Taking the form of an extended conversation with occasional breakouts to other material, Meeting Gorbachev is unabashedly a dream interview for Herzog. His fawning admiration for the man - a hero to post-reunification Germany - is clear from the outset. He kicks off the film by musing that Gorbachev’s earliest interactions with Germans must have been adversarial, attempting to construct a typically Herzogian narrative about their titular meeting. Though slowed with age, Gorbachev clicks as to what Herzog is trying to do, and quickly spins his own more-positive story in contrast. From then on, it’s a sparkling conversation to watch, from Gorbachev’s delight at his 87th-birthday present of sugar-free chocolates to Herzog’s delight at merely being there.

Herzog’s director’s note states that he didn’t want to make a traditional biographical documentary, but he covers the basics anyway. Gorbachev’s poor childhood and his rise through the Communist Party ranks toward its leadership are briskly sped through, so as to spend more time on the good stuff. His key achievements, as per the documentary, are nuclear disarmament, the reunification of Germany, and - setting him apart from just about any other leader - the peaceful evaporation of his own country. For viewers watching Chernobyl, that disaster makes an appearance too, presented as a major lesson and turning point for both the USSR and Gorbachev’s running of it.

One aspect of Gorbachev that certainly aided in his political success is his good-humoured personability, which is reflected in the film even through Herzog himself. The director’s eye for irony and wry humor comes through in his conversation with the former president, as well as his appreciation of the more amusing oddities of history. The absurd leadership dominoes that led to Gorbachev’s presidency bring to mind nothing less than The Death of Stalin, while other anecdotes provide their own laugh-out-loud moments. With precise editing and droll narration, the comedy of Gorbachev’s life is brought up to match its drama. 

This wouldn't be a Herzog film without a human tragedy at the center of it, and in Gorbachev’s case that tragedy is personal as well as political. It’s easy to point to the death of his wife, who served as his closest confidant, and Herzog pays her memory as much attention as Gorbachev seems to have allowed. The more difficult tragedy to imagine, with a hindsight that sees the Soviet Union only as what it was and not what it could have been, is Gorbachev’s regret that the USSR did not live longer. Thanks to a series of power struggles, the Soviet Union rapidly disintegrated in the early ‘90s, and his vision for a social democracy spanning the whole of Europe was never realised. Gorbachev doesn't go deep on his regrets, but Herzog lets him sit in his ruminations long enough that they're acutely felt.

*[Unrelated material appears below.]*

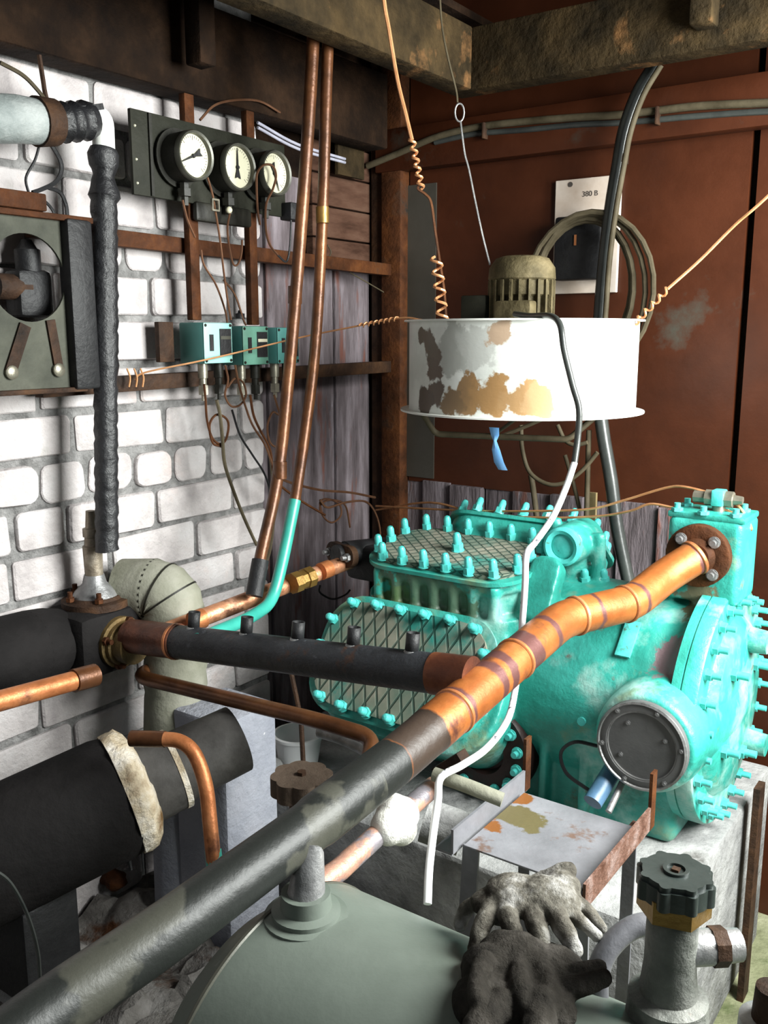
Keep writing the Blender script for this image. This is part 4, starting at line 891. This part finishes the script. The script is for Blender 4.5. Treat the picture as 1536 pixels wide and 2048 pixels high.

And yet, Gorbachev even sees the dissolution of his own country as a net positive. It cost him his career, and it threw the region to leaders with less-solid ideals, but it ended the Cold War and brought about nuclear disarmament (Gorbachev says he just “doesn’t get” why world leaders are so hungry for nukes), so it was still worth it. Notably, Gorbachev stresses how the end of the Cold War was a win for the world, expressing puzzlement at Americans’ tendency to see it as a victory for themselves. There’s hardly a better illustration of the difference in basic philosophy between socialism and capitalism than that.

Herzog's interest in Gorbachev, and ours, is also coloured by the contrast between the Gorbachev era and today. Though Donald Trump is never mentioned by name, the state of global politics he represents is referred to often. Speaking with Gorbachev and his contemporaries, Herzog draws connections between the adversarial Cold War they helped to end and the new Cold Wars being ushered in by today's vengeful and selfish politicians. The United States’ and Russia’s nuclear re-armament in particular are thrown into sharp relief. Vladimir Putin makes a single appearance in the film, at the funeral of Gorbachev’s wife, and it serves as a chilling reminder of how far Russia has fallen back into the corruption, totalitarianism, and global conflict Gorbachev sought to reform.

That’s as far as Herzog is willing to go in terms of criticising Gorbachev. His failures are presented as inevitabilities and betrayals; his goals and achievements, as positives for the world entire. Some of that’s pretty clear-cut, like Gorbachev’s dream of total nuclear disarmament, but the rest will depend on your personal view of Gorbachev, the USSR, and 20th century history. For cinemagoers, though, Meeting Gorbachev is a breezy, engaging look at a profoundly influential historical figure before he passes away. He's asked God for two years.